Kerk van Heveskes
kerkgebouw bij Farmsum, Groningen Van Wikipedia, de vrije encyclopedie
kerkgebouw bij Farmsum, Groningen Van Wikipedia, de vrije encyclopedie
De voormalige Nederlands Hervormde Kerk van het verdwenen Groninger dorp Heveskes is een van de zeer weinige nog overgebleven historische gebouwen in de Delfzijlster Oosterhoek, die verder bestaat uit het Chemiepark Delfzijl, het industriegebied Oosterhorn en een gedeelte van de haven van Delfzijl. Het is een eenbeukig rechtgesloten zaalkerkje, waarvan de toren het oudst is.
Hervormde Kerk | ||||
---|---|---|---|---|
Plaats | Industrieterrein Oosterhorn | |||
Coördinaten | 53° 19′ NB, 6° 58′ OL | |||
Gebouwd in | 1200-1270, met verbouwingen ± 1600 en ± 1780 | |||
Monumentnummer | 12325 | |||
Architectuur | ||||
Bouwmateriaal | baksteen | |||
Afbeeldingen | ||||
|
De eerste aanwijzing voor een kerk in Heveskes is een zandstenen doopvont die tot het einde van de Tweede Wereldoorlog in de kerk stond en waarschijnlijk dateert uit de eerste helft van de 12e eeuw. Deze doopvont is een van de oudste van de provincie Groningen. Deze cilindrische kuip op een vierkant voetstuk wordt op de hoeken verlevendigd door zuiltjes. De buitenzijde van de kuip wordt verlevendigd door een boogfries dat bestaat uit rondbogige velden, waarmee de vont kan worden gedateerd. De vont werd na de Tweede Wereldoorlog verplaatst naar de kerk van Termunten. Een grote korrfbogige opening in de oostmuur van de toren lijkt erop te wijzen dat deze voor de bouw van het huidige schip verbonden was met een eerder bouwwerk.

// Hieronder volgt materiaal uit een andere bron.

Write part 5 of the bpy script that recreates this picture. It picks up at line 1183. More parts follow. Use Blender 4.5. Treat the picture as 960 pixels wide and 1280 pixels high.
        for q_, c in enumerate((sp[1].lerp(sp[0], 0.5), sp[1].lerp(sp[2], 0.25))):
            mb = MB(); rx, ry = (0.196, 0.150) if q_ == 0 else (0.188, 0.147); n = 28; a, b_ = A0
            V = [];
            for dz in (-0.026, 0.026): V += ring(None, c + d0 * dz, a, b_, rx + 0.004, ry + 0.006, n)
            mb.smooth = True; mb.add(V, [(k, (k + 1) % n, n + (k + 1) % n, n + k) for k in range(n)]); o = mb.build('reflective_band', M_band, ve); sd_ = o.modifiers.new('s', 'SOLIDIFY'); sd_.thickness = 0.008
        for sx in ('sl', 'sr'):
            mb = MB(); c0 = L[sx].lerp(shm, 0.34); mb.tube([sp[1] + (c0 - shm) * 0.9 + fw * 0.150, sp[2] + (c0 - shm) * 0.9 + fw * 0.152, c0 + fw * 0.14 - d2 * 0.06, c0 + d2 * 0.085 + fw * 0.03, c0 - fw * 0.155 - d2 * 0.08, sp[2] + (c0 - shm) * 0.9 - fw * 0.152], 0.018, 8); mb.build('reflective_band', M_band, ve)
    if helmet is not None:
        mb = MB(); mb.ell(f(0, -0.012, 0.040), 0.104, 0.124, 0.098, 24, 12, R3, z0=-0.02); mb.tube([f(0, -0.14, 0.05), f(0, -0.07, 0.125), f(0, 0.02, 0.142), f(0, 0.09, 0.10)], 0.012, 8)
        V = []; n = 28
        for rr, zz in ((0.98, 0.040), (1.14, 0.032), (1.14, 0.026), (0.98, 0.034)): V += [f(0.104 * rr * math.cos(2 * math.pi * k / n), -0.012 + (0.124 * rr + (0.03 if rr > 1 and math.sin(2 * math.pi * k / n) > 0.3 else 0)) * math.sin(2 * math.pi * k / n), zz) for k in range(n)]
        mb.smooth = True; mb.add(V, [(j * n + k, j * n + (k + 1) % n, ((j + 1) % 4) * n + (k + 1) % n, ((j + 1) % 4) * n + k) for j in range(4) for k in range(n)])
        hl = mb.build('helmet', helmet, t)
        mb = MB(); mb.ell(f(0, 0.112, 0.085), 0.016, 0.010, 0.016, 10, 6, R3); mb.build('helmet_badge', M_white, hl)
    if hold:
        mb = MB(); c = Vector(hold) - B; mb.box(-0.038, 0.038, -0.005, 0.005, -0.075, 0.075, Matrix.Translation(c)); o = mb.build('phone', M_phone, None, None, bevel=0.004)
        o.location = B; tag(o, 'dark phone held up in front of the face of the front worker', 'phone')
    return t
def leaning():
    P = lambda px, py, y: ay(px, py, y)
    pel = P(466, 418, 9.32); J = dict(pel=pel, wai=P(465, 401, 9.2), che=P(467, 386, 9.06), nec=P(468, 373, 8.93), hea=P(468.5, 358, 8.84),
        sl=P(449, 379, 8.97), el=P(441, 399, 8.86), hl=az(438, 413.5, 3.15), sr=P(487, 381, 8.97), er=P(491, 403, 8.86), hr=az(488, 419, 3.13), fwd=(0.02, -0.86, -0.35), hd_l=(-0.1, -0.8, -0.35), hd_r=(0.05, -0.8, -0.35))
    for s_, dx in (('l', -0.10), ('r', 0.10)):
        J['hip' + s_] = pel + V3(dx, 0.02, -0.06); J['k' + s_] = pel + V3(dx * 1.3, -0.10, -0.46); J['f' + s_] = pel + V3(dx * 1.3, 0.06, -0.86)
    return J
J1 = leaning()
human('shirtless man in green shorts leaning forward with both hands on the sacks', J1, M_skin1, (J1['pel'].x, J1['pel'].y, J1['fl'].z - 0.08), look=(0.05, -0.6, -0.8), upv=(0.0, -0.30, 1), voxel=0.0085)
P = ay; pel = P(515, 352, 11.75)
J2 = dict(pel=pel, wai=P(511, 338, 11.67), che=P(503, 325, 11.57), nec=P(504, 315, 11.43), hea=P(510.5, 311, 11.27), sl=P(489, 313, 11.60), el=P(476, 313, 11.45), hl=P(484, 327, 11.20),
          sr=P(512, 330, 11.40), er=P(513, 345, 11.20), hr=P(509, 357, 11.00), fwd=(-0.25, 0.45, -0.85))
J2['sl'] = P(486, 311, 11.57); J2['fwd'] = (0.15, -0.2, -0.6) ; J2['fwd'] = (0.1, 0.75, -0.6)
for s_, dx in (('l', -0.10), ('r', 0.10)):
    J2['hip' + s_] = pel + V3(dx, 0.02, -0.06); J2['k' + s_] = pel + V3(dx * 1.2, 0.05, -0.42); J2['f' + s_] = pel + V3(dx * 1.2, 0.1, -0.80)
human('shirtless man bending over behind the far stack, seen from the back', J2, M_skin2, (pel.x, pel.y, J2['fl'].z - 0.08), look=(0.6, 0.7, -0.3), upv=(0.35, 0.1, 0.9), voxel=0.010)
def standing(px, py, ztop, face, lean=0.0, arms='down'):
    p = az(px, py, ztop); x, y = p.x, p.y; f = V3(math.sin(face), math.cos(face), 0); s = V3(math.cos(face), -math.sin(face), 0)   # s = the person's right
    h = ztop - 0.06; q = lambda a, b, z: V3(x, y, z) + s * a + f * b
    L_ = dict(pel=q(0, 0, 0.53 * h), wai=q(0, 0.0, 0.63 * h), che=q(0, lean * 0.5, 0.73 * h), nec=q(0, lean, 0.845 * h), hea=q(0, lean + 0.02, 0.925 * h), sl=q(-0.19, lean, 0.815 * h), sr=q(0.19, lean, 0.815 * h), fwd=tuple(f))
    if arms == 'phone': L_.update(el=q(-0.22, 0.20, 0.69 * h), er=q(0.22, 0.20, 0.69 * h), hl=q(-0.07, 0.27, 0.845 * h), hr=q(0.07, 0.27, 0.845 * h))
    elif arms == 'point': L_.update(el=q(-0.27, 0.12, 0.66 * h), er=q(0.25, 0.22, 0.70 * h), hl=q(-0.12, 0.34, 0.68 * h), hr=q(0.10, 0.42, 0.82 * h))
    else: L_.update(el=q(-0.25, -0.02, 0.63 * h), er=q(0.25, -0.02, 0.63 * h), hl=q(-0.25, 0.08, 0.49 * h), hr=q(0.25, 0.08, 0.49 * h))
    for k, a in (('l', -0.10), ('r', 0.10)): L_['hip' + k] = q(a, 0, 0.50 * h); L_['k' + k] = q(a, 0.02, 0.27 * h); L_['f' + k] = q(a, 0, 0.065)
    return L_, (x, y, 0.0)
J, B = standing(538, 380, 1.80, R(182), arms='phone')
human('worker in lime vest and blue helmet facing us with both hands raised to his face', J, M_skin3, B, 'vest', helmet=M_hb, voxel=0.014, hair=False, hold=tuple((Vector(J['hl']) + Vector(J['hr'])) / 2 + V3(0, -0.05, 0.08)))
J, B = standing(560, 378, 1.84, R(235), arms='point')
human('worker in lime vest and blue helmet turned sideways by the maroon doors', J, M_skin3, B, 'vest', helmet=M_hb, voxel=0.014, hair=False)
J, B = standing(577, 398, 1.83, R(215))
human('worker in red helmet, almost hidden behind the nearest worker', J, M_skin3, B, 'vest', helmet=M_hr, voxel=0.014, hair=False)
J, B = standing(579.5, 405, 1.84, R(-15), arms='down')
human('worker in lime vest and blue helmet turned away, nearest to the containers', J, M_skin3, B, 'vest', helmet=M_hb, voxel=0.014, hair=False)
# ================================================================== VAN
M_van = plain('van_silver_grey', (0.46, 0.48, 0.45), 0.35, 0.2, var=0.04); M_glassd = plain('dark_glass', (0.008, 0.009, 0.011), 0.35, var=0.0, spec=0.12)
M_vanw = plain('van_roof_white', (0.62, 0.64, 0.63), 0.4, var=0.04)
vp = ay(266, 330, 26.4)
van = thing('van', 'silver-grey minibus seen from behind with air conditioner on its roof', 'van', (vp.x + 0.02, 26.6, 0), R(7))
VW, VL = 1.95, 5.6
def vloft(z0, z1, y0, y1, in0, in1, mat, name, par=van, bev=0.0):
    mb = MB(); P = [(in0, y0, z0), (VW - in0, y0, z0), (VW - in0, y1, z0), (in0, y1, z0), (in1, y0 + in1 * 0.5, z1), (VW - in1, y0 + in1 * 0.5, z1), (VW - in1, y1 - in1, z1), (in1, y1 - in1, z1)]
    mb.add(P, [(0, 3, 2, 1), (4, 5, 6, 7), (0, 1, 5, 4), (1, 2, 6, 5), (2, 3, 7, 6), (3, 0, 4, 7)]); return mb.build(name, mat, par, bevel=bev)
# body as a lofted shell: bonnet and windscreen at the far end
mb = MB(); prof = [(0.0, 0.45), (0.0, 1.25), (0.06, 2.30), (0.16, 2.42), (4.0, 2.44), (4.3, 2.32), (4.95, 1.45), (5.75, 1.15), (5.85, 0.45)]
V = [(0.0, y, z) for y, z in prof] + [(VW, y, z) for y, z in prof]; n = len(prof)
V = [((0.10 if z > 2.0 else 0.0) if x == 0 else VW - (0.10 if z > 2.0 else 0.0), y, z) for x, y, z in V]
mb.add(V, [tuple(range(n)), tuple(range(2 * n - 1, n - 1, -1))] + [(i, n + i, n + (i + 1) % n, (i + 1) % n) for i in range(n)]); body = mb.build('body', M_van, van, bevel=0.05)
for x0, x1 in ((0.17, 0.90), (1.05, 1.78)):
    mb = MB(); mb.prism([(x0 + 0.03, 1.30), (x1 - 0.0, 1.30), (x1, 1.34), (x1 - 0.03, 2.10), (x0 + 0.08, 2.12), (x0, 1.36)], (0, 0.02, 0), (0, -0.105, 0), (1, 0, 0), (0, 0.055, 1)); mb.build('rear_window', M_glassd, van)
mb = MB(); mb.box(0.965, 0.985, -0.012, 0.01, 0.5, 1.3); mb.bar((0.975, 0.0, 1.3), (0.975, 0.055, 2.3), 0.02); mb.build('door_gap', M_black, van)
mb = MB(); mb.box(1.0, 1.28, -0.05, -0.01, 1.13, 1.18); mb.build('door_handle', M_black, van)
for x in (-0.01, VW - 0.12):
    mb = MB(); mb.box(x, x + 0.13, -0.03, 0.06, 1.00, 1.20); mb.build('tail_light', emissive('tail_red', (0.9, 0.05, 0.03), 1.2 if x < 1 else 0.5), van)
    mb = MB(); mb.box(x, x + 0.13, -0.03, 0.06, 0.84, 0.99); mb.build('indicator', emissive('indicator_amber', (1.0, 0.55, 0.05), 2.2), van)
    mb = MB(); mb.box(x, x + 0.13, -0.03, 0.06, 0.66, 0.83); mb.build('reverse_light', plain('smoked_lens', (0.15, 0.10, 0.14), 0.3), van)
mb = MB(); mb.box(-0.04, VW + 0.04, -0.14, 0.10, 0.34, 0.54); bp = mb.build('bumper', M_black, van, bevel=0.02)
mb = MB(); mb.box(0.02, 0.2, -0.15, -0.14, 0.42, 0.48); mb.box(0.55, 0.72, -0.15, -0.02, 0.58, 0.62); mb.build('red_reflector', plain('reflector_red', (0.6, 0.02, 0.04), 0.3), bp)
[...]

Het oudste gedeelte van het huidige romanogotische kerkgebouw is het benedendeel van de toren dat dateert van rond 1200 en zich in de breedte uitstrekt over het hele gebouw. Van de oorspronkelijke toren resteert alleen het oostelijke deel van de benedenbouw. Het bouwwerk had zware muren van 2 meter dikte. Later werd de zuidmuur van de toren waarschijnlijk afgekloofd om deze meer in lijn met de muur te brengen. Hierdoor is deze muur een halve meter dunner dan de overige muren. De toren vormde waarschijnlijk een vierkant van ruim 5 meter doorsnede aan binnenzijde en ongeveer 9 meter aan buitenzijde. Het onderste deel van de buitenzijde is volledig aan het zicht onttrokken door latere herstelwerkzaamheden. De aansluiting met de loodrechte noordelijke schipmuur toont dat deze van oorsprong forse westtoren tijdens de bouw sterk scheef zakte naar het zuidoosten en dat het huidige schip er later tegenaan werd gebouwd. Op de begane grond zijn de aanzetten van muraalbogen en de afgekapte schildbogen van een vroeger koepelgewelf zichtbaar. De eerste verdieping van de toren bezat een aantal siernissen, die later zijn dichtgezet en aan noordzijde in het metselwerk herkenbaar zijn aan twee vakken van verschillende kleur en structuur.[1] Er zouden zich volgens de Voorloopige lijst van Ozinga uit 1933 nog een nis en een muizentand bevinden in de oostmuur.[2] Het oorspronkelijke bovendeel van de toren boven de eerste verdieping bestond waarschijnlijk alleen uit een klokkezolder, waarmee de toren betrekkelijk kort moet zijn geweest.[3] Aan de oostzijde bevinden zich op de eerste verdieping de contouren van wat vermoedelijk een vluchtdeur is geweest. Aan binnenzijde hiervan bevinden zich ogen, die vermoedelijk tot het hang- en sluitwerk behoorden.[4]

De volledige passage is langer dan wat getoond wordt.